▶ _Work to do_
Begin with the first line of the material and write out each line exactly, ending with the line that contains "sun.rotation_euler = LIGHT.to_track_quat('-Z', 'Y').to_euler()". Pictures are not part of the copy.

Scenes as source code
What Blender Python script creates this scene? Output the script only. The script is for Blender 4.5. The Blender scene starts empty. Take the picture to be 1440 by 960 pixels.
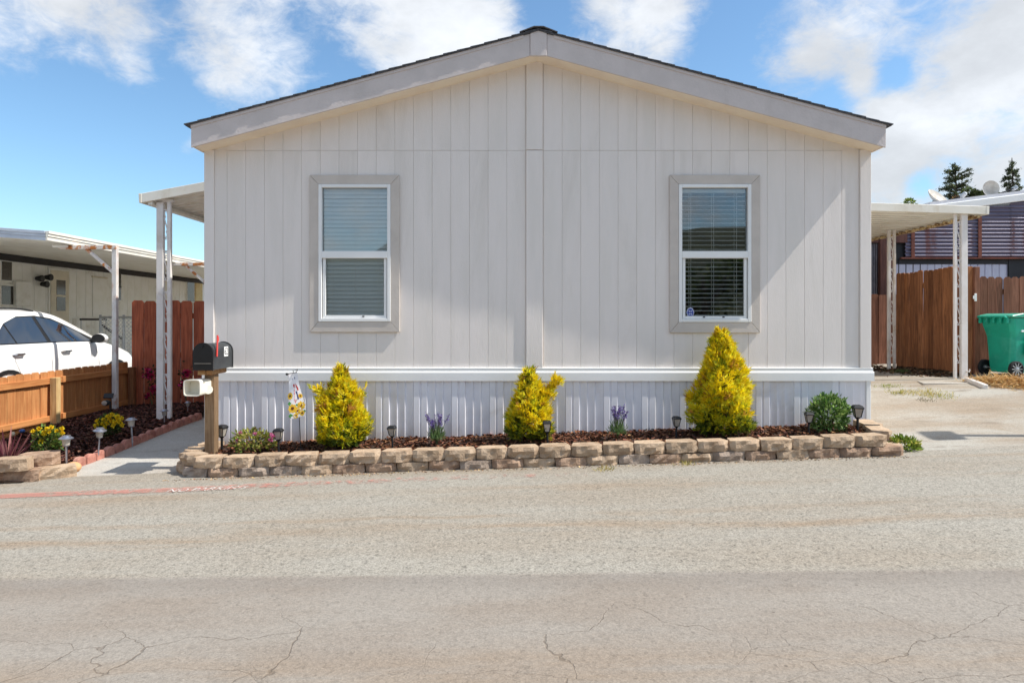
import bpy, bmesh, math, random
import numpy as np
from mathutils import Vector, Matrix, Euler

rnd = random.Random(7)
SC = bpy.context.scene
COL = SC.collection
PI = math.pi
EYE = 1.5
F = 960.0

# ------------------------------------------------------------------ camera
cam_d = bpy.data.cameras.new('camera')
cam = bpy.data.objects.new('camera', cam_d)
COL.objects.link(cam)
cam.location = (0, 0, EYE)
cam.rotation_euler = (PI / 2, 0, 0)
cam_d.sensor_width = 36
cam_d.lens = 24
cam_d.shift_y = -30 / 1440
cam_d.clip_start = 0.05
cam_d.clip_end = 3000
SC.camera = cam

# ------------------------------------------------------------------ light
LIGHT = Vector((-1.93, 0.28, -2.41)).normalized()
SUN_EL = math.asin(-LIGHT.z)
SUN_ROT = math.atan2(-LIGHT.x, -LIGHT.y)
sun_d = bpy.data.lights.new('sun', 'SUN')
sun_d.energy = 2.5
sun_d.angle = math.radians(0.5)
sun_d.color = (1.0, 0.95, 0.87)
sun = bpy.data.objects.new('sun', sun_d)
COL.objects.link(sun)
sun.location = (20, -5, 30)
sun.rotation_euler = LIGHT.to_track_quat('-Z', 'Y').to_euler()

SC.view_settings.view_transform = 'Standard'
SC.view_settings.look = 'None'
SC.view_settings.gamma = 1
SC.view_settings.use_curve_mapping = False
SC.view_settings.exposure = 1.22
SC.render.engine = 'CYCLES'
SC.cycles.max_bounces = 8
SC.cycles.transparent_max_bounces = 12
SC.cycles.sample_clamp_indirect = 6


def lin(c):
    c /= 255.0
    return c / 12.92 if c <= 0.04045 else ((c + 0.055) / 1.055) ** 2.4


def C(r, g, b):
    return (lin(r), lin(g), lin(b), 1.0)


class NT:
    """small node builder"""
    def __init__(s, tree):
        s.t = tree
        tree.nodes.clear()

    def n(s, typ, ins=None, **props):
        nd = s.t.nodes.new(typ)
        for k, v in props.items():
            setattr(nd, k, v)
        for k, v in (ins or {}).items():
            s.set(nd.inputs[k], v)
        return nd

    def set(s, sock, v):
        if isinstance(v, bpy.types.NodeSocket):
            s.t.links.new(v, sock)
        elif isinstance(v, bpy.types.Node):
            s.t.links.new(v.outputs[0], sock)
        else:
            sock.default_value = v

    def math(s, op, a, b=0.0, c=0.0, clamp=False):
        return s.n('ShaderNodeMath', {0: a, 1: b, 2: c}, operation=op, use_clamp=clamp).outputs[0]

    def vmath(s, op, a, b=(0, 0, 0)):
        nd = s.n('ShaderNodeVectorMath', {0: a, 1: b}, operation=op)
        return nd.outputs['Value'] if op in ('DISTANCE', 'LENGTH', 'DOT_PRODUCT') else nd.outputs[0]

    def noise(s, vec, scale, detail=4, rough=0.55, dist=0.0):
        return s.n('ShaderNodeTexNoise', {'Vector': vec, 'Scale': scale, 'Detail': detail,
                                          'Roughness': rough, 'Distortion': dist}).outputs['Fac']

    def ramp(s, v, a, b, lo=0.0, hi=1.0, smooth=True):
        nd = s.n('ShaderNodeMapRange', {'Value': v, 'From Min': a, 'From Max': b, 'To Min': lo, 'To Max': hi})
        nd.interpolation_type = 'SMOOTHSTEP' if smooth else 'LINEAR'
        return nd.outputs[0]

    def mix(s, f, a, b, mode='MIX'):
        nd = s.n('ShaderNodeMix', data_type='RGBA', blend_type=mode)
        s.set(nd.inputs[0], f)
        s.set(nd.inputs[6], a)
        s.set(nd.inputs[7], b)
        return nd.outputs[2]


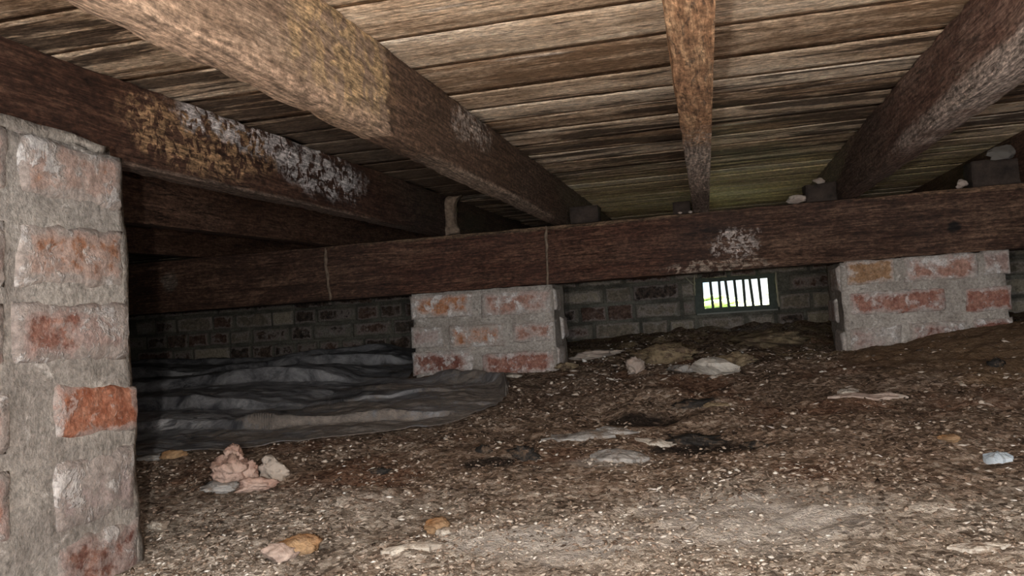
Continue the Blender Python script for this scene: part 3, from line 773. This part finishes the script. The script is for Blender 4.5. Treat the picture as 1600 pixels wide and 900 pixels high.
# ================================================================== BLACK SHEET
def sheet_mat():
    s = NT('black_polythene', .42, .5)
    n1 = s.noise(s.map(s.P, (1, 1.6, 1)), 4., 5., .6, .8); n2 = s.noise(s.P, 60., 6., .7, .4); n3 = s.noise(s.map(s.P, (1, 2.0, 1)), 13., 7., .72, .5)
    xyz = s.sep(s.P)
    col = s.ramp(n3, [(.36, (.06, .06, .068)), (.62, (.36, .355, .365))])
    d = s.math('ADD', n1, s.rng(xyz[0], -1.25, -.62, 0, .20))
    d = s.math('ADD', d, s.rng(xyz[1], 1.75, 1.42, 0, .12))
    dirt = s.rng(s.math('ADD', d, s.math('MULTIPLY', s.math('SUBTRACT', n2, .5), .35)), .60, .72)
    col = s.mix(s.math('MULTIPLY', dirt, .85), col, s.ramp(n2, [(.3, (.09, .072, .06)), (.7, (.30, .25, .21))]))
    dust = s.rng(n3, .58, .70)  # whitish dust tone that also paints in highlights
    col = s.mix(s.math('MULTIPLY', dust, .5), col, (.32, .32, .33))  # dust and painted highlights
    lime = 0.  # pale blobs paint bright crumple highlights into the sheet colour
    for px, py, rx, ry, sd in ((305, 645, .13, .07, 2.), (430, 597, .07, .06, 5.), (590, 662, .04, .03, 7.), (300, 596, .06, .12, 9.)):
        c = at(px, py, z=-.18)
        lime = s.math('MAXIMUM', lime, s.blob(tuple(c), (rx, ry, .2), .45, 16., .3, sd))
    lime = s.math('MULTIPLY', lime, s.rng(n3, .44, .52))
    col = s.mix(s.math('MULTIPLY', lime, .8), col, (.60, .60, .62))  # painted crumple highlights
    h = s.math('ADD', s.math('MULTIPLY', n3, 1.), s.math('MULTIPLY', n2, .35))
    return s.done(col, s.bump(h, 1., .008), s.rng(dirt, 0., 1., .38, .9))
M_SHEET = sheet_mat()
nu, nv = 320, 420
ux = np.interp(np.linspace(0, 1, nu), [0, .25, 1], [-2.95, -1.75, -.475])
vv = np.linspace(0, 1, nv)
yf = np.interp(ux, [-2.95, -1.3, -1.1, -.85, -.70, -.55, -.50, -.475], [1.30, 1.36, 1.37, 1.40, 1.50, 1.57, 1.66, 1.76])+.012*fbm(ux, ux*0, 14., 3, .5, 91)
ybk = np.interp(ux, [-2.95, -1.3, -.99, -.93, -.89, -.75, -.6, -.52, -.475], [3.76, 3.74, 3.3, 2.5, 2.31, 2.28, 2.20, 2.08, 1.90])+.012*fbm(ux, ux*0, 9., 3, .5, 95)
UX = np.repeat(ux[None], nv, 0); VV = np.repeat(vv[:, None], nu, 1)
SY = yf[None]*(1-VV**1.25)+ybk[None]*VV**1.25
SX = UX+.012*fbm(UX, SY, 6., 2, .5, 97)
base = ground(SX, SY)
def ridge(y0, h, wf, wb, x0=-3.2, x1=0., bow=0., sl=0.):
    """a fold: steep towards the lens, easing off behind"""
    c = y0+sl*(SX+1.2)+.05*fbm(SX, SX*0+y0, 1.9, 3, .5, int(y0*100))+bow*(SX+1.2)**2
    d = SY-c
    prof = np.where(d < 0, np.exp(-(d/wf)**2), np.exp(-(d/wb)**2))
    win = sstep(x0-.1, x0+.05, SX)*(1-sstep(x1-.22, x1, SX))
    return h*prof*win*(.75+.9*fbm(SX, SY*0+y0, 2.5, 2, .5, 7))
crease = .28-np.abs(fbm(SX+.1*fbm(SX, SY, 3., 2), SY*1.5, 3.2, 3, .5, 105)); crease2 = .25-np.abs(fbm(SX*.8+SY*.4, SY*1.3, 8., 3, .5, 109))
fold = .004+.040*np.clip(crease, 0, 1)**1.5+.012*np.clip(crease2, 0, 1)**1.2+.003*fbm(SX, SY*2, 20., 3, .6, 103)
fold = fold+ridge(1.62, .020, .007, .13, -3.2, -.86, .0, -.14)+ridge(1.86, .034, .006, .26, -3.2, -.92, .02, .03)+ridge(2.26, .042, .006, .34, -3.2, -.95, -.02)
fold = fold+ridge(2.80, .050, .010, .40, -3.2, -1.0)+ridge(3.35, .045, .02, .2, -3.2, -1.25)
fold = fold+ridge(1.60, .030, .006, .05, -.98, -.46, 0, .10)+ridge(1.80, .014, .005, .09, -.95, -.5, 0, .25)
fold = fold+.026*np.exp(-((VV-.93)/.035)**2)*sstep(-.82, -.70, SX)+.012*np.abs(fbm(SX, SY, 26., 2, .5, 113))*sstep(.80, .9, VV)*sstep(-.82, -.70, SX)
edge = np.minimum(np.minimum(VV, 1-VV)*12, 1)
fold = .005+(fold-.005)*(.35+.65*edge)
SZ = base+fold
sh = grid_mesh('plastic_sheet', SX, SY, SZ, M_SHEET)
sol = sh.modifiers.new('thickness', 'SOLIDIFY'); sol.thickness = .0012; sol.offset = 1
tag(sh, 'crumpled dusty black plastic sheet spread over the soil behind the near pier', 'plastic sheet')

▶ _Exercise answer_
What Blender Python script creates this scene? Output the script only. The script is for Blender 4.5. The Blender scene starts empty. Take the picture to be 1440 by 960 pixels.
import bpy, bmesh, math, random
import numpy as np
from mathutils import Vector, Matrix, Euler

rnd = random.Random(7)
SC = bpy.context.scene
COL = SC.collection
PI = math.pi
EYE = 1.5
F = 960.0

# ------------------------------------------------------------------ camera
cam_d = bpy.data.cameras.new('camera')
cam = bpy.data.objects.new('camera', cam_d)
COL.objects.link(cam)
cam.location = (0, 0, EYE)
cam.rotation_euler = (PI / 2, 0, 0)
cam_d.sensor_width = 36
cam_d.lens = 24
cam_d.shift_y = -30 / 1440
cam_d.clip_start = 0.05
cam_d.clip_end = 3000
SC.camera = cam

# ------------------------------------------------------------------ light
LIGHT = Vector((-1.93, 0.28, -2.41)).normalized()
SUN_EL = math.asin(-LIGHT.z)
SUN_ROT = math.atan2(-LIGHT.x, -LIGHT.y)
sun_d = bpy.data.lights.new('sun', 'SUN')
sun_d.energy = 2.5
sun_d.angle = math.radians(0.5)
sun_d.color = (1.0, 0.95, 0.87)
sun = bpy.data.objects.new('sun', sun_d)
COL.objects.link(sun)
sun.location = (20, -5, 30)
sun.rotation_euler = LIGHT.to_track_quat('-Z', 'Y').to_euler()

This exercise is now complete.